The city's fight over preschool just keeps getting crazier.

This week: Two unions that filed their own preschool initiative and got it on the November ballot are now suing the City of Seattle over the way it will appear on that ballot, they announced at a press conference yesterday afternoon. As you hopefully recall, the city is going to put a pilot version of a potential universal pre-K plan on the ballot this fall, too. The union initiative, I-107, mandates an increase in child-care and pre-K workers' salaries and the creation of a training institute to centralize training for those workers. The city's plan funds a three-year experiment of offering subsidized preschool for up to 2,000 Seattle kids, funded by a property tax.

The city council decided that the two plans are two ballot measures on the same issue, and that therefore they legally must be presented to voters as an either-or choice; you couldn't vote yes on both of them. The initiative backers, a campaign calling themselves Yes for Early Success, think that's insane. And after filing an ethics complaint against the city in late June, they've now sued to get the two measures separated on the ballot so voters can vote up or down on each of them. (PDF of the lawsuit here.)

Yes for Early Success's lawyer, Claire Tonry, called the city's move "unprecedented interference with Seattle's 100-year-old initiative process," saying that by offering voters a limited choice, the city is preventing the 30,000 voters who signed the initiative from exercising their right to vote on it. They're asking the court to make clear that the two measures are "entirely compatible" and can be offered to voters as two separate choices, and to make sure voter pamphlet language on the two measures is "unbiased."

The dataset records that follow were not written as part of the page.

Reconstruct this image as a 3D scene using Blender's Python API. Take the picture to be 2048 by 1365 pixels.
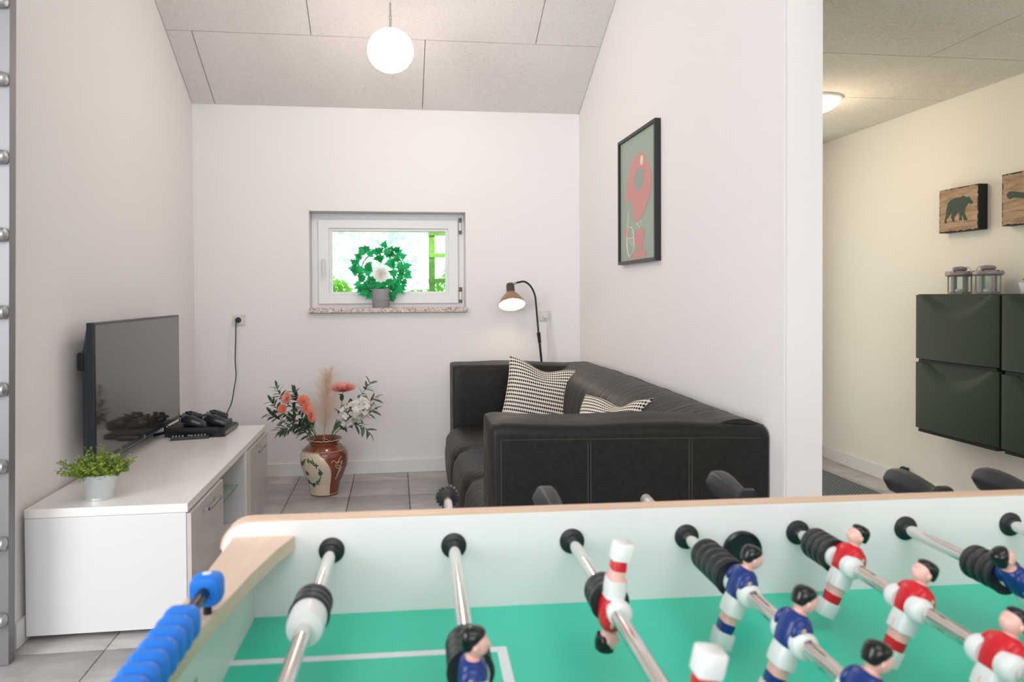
import bpy, bmesh, math, random
from mathutils import Vector, Matrix, noise
from math import sin, cos, pi, radians as R_
random.seed(7)
SC = bpy.context.scene
COL = SC.collection
for o in list(bpy.data.objects): bpy.data.objects.remove(o, do_unlink=True)

# ------------------------------------------------------------------ camera
CAM_H = 1.15
yaw, pit, rol = .1288, -.0152, -.0054
fw = Vector((sin(yaw)*cos(pit), cos(yaw)*cos(pit), sin(pit)))
r0 = Vector((cos(yaw), -sin(yaw), 0)); u0 = r0.cross(fw)
rr = r0*cos(rol)+u0*sin(rol); uu = -r0*sin(rol)+u0*cos(rol)
cam_d = bpy.data.cameras.new('camera'); cam = bpy.data.objects.new('camera', cam_d); COL.objects.link(cam)
M = Matrix((rr, uu, -fw)).transposed().to_4x4(); M.translation = (0, 0, CAM_H); cam.matrix_world = M
cam_d.sensor_width = 36; cam_d.lens = 1440/2048*36
cam_d.shift_x = (1024-977.9)/2048; cam_d.shift_y = (610-682.5)/2048
cam_d.clip_start = .02
cam_d.dof.use_dof = True; cam_d.dof.focus_distance = 3.9; cam_d.dof.aperture_fstop = 7.5
SC.camera = cam

# ------------------------------------------------------------------ world, sun, lights, exposure
W = bpy.data.worlds.new('world'); SC.world = W; W.use_nodes = True
wn = W.node_tree.nodes; wl = W.node_tree.links
bg = wn['Background']; bg.inputs[0].default_value = (.82, .92, 1, 1); bg.inputs[1].default_value = 1.9
def light(name, typ, loc, energy, color=(1, 1, 1), size=1, size_y=None, target=None):
    d = bpy.data.lights.new(name, typ); o = bpy.data.objects.new(name, d); COL.objects.link(o)
    d.energy = energy; d.color = color; o.location = loc
    if typ == 'AREA':
        d.size = size
        if size_y: d.shape = 'RECTANGLE'; d.size_y = size_y
    elif typ == 'POINT': d.shadow_soft_size = size
    if target is not None:
        o.rotation_euler = (Vector(target)-Vector(loc)).to_track_quat('-Z', 'Y').to_euler()
    return o
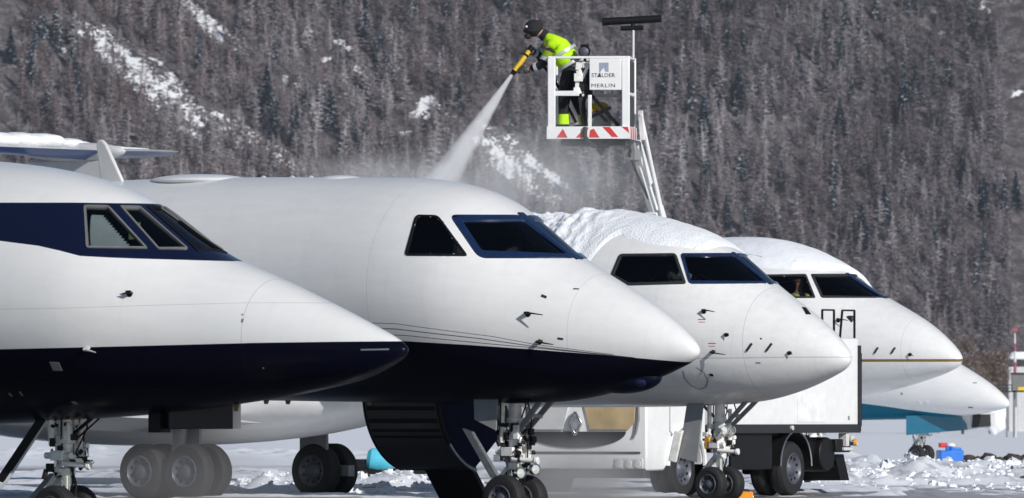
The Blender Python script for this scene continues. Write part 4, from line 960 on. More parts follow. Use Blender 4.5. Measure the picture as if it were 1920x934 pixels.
# bare valley trees in front of the mountain at the right
def bare_tree(px0, px1, pyt, pyb, Y, label, seed):
    r = random.Random(seed); c = at((px0 + px1) / 2, pyb, Y); t_ = at((px0 + px1) / 2, pyt, Y); Hh = t_.z; w = (px1 - px0) * Y / F / 2
    gz0 = float(ground_z(np.array([c.x]), np.array([float(Y)]))[0])
    t = tag(empty('bare_tree', (c.x, Y, gz0)), label, 'tree', 'bare trees on the valley floor'); m = MB(); Hh -= gz0
    for k in range(3): m.tube([(0, 0, -.1), (.15 * (k - 1), .1 * k, Hh * .3), (.5 * (k - 1), .2 * k, Hh * .75)], [.09, .06, .02], 7)
    m.build('trunk', mat('bark', (.06, .045, .038), .9), t); V = []; S = []
    lob = [(np.array((r.uniform(-.6, .6) * w, r.uniform(-.5, .5) * w, Hh * r.uniform(.3, .82))), r.uniform(.28, .5) * w) for _ in range(16)]
    for k in range(11000):
        c0, rr_ = r.choice(lob); p = np.array((r.gauss(0, .55), r.gauss(0, .55), r.gauss(0, .5))); q = c0 + p * rr_
        if q[2] < .1 or q[2] > Hh * 1.02: continue
        d = np.array((r.gauss(0, 1), r.gauss(0, 1), r.gauss(.5, 1))); d = d / np.linalg.norm(d) * r.uniform(.12, .38); n_ = np.cross(d, (.3, 1, .2)); n_ = n_ / np.linalg.norm(n_) * .016
        V += [q - n_, q + n_, q + d]; s_ = r.uniform(-1, 1) if r.random() < .9 else 4; S += [s_] * 3
    S = np.array(S); col = np.array((.15, .110, .088)) * (1 + .4 * S[:, None]); col = np.where((S > 3)[:, None], np.array((.42, .42, .44)), col); tri_obj('crown', np.array(V), np.clip(col, .01, 1), t)
bare_tree(1765, 1845, 603, 745, 700, 'bare brown tree just above the nose of the gold-lined jet', 1)
bare_tree(1820, 1893, 610, 748, 715, 'bare grey-brown tree beside the red and white mast', 2)
bare_tree(1728, 1790, 622, 745, 730, 'bare brown tree half hidden behind the nose of the gold-lined jet', 3)

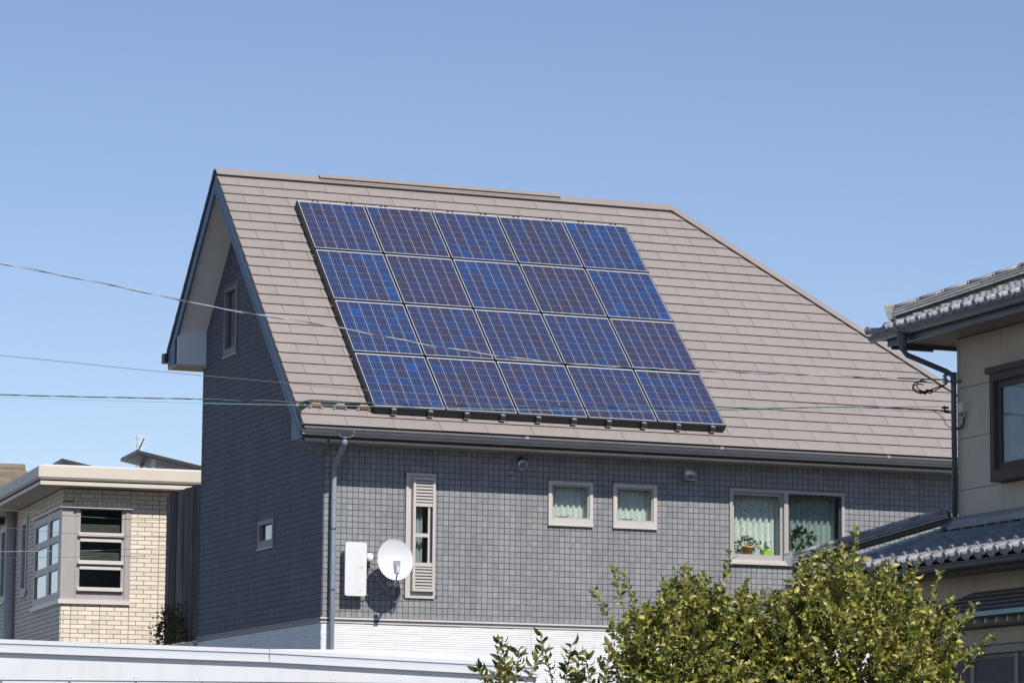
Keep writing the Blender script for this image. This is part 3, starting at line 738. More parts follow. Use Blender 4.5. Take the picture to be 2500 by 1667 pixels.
for z0, z1 in ((gz0, 1.13), (1.178, gz1)):
    mb = MB(); mb.box(pa + 0.036, pb - 0.09, -0.036, -0.03, z0, z1); mb.build('pane', 'glass', o)
# gable windows
for key, bw, bb in (('attic', 0.07, 0.11), ('small', 0.06, 0.11)):
    a, b, c, d = gw[key]
    mb = MB(); ring(mb, (0, 0, 0), Y3, Z3, -X3, a, b, c, d, bw, -0.07, 0.03, 0, bb); mb.box(-0.04, -0.005, a - 0.01, b + 0.01, c - 0.014, c + 0.003, 1)
    o = mb.build('window', ['gable_frame', 'alu'], house)
    mb = MB(); mb.box(0.02, 0.026, a + bw, b - bw, c + bb, d - bw); mb.build('pane', 'glass_mirror' if key == 'small' else 'glass_sky', o)
# vents
mb = MB()
cx, cz = 2.764, 2.18
mb.lathe([(0.0, 0.0), (0.1, 0.0), (0.1, 0.02), (0.093, 0.024), (0.09, 0.05), (0.08, 0.075)], (cx, -0.009, cz), (0, -1, 0), 24)
for i in range(5):
    pass
mb.lathe([(0.08, 0.075), (0.065, 0.088), (0.052, 0.09), (0.05, 0.06), (0.0, 0.055)], (cx + 0.008, -0.009, cz - 0.012), (0.1, -1, -0.35), 24)
o = mb.build('round_vent', 'vent', house)
mb = MB(); mb.lathe([(0.0, 0.0), (0.05, 0.0)], (cx + 0.012, -0.082, cz - 0.03), (0.1, -1, -0.35), 18)
for i in range(4): mb.box(cx - 0.04, cx + 0.06, -0.105, -0.099, cz - 0.075 + i * 0.022, cz - 0.069 + i * 0.022, 1)
mb.build('vent_grille', ['alu_dark', 'vent'], o)
hx, hz = 5.24, 2.138
prof = []
for i in range(9):
    a = PI * i / 8 * 0.5; prof.append((-0.012 - 0.11 * math.sin(a), hz + 0.105 - 0.09 * (1 - math.cos(a))))
mb = MB()
pts = [(-0.01, hz + 0.105)] + prof + [(-0.122, hz - 0.075), (-0.01, hz - 0.075)]
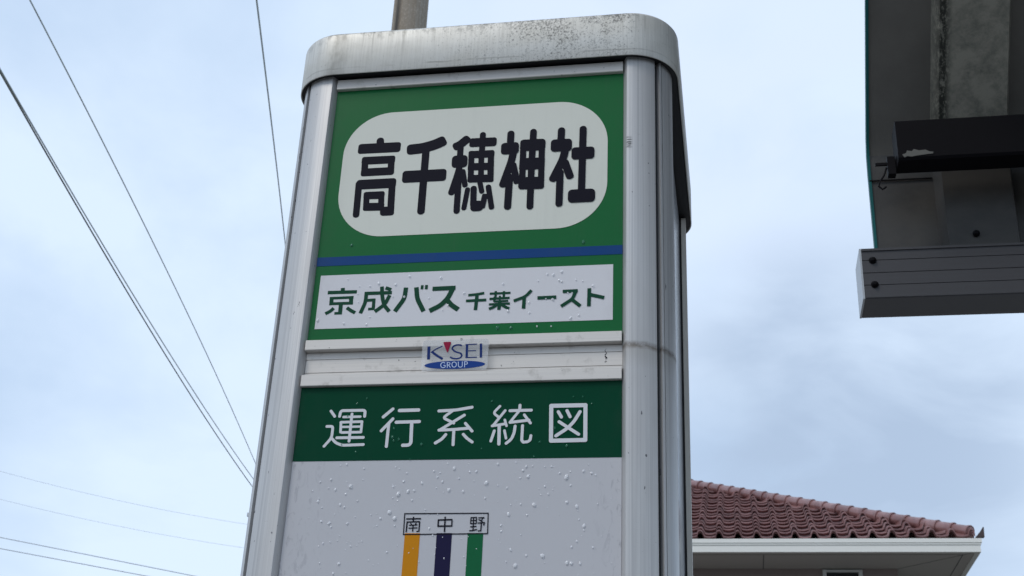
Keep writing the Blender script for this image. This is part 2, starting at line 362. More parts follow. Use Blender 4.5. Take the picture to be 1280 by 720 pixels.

I-107's backers say the initiative would address the high turnover of early education teachers and child care workers, by improving pay and offering high-quality, streamlined training, and that it has little to do with the small-scale pilot program the city's putting to voters. The city, led by Council President Tim Burgess and Mayor Ed Murray, has said their hands are tied, that the law says the two measures are not compatible and must compete. Now, in a hearing on August 12, we'll find out what a judge thinks.

How did we get here?

How did we get from the lauded idea of universal pre-K, which the mayor calls the most morally important program he'll ever enact, an idea these unions say they absolutely support, an issue everyone should've come together to agree on, to a knock-down drag-out fight that's going all the way to the court system and then to voters?

No one on either side wants to talk on the record yet, but here's some version of what must've happened: It's pretty clear that I-107 was designed to be a tool. Just like the $15 wage advocates, the unions representing pre-K workers (SEIU 925 and the American Federation of Teachers) filed an initiative to hold over the mayor's head, to force the city into giving them a seat at the table. It's a smart move, and it can work. But at some point, the bluff was called—were the union's demands unreasonable, or was the city needlessly uncompromising? We just don't know yet. But when negotiations broke down, the initiative moved forward, and now we have two sides, both of whom have a complicated combination of political self-interest and genuine interest in helping kids, in a nasty battle.

What'll this mean for voters? Well, you're going to see both of these on the ballot this fall. Whether you'll have the opportunity to vote yes on both, or whether you'll have to choose between them will be decided by a judge. What does this mean for Mayor Murray's lock-everyone-in-a-room-and-force-them-to-reach-consensus style of politics? Well, for one thing: It doesn't always work.